Oxford seems to have a thing for good, cheap oriental dining. All of the big London critics have snuck out to academia and waxed lyrical about Zheng, SoJo, Oli’s Thai and My Sichuan. So what better to sandwich in between the sketches of Raphael at the Ashmolean and a film at the indie Ultimate Picture House than a bite to eat at My Sichuan?

It’s great venue, an old school house of Oxford stone with little original features like the stained glass windows depicting nursery rhyme scenes. The dining room details – furnishing, crockery, service – are absolutely straight out of every other basic Chinese restaurant you’ve ever been to; basic seating, chipped teapots, and staff who can only get your order right if you point to it on the menu. But that’s all to the good, who rates style over substance anyway?

Duck tongues

Duck tongues

Okay, so then I skipped past all the probably amazing slow-roasted lamb dishes and picked a dish described as “black pudding with vegetables in chillies”. And because of some very fond memories of a Sichuan restaurant in Birmingham, I chose duck tongues in spicy sauce for a second dish. To balance, we also went for aubergine in spice and Chinese spinach with garlic. And rice, of course.

The duck tongues weren’t as good as the ones I enjoyed in Brum. There was an ambiguously fragrant flavour, the yielding little bits of meat were fine, but the overall experience was of oil. And really that was the overall experience of the whole meal. The Chinese spinach with garlic I really rather likes. The aubergine pieces were both sweet and spicy, but became a struggle as my throat kept telling me just how much oil they had soaked into them.

Black pudding?!

Black pudding?!

The black pudding dish was oddest of all. And here I can’t really cry foul; no doubt this is exactly what a Sichuan native would expect, it just rather threw me. The black pudding was indeed black, but it had the texture of fresh tofu and no discernable flavour at all. Disappointing. The dish (a huge bowl, really a tiny swimming pool) also contained a number of pieces of… well… spam. Yeah, pretty certain it was spam. The final meaty components were some long and convoluted pieces of peppery and flavoursome tripe. And these were, I must say, reeeeeeally good. Underneath all the protien lurked a whole bag of beansprouts – the “vegetables” of the description. And the broth this all swam in was generically spicy and, you guessed it, fairly oily.

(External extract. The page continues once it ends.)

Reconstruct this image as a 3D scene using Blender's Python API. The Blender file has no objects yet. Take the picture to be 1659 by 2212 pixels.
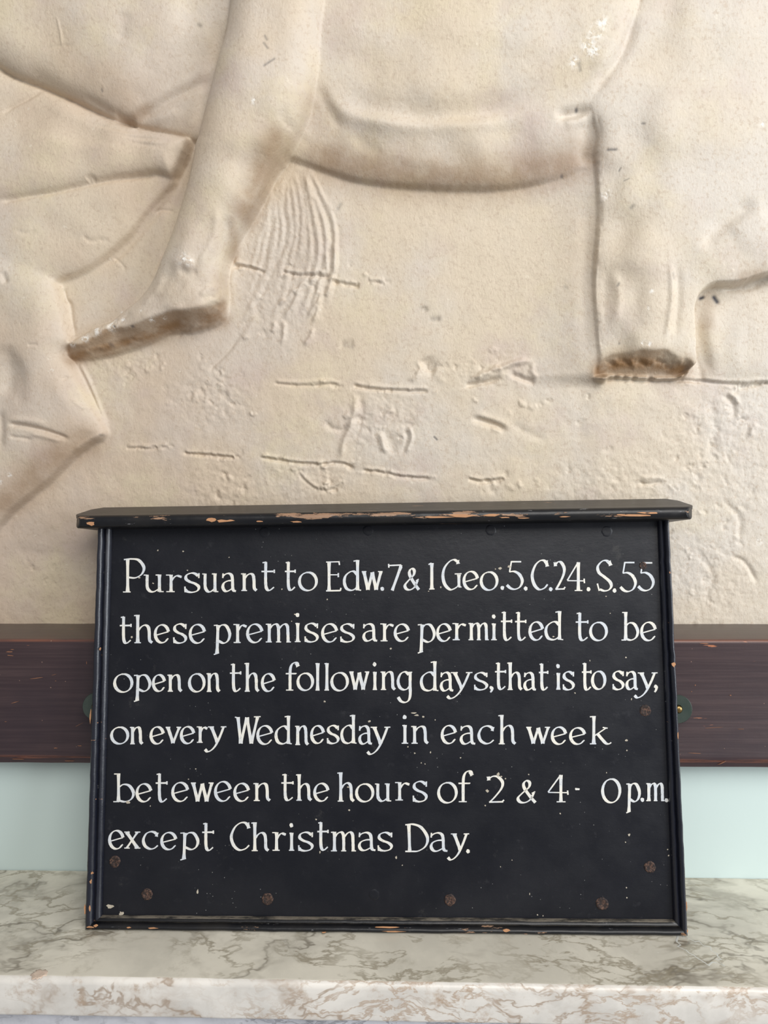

I mean, you can’t fault My Sichuan for a menu laden with authentic offal-heavy oddities. I’ve never been to China, but I can imagine diving into a cheap Sichuan restaurant in a big city I’d probably find something similar. And if all the reviews from the big London papers are true, it sounds like we really missed out by skipping their more familiar slow-roast meats (and I’d be willing to go back and give it another try). But please don’t go expecting something modern, thoughtful or balanced – My Sichuan is Chinese, old school.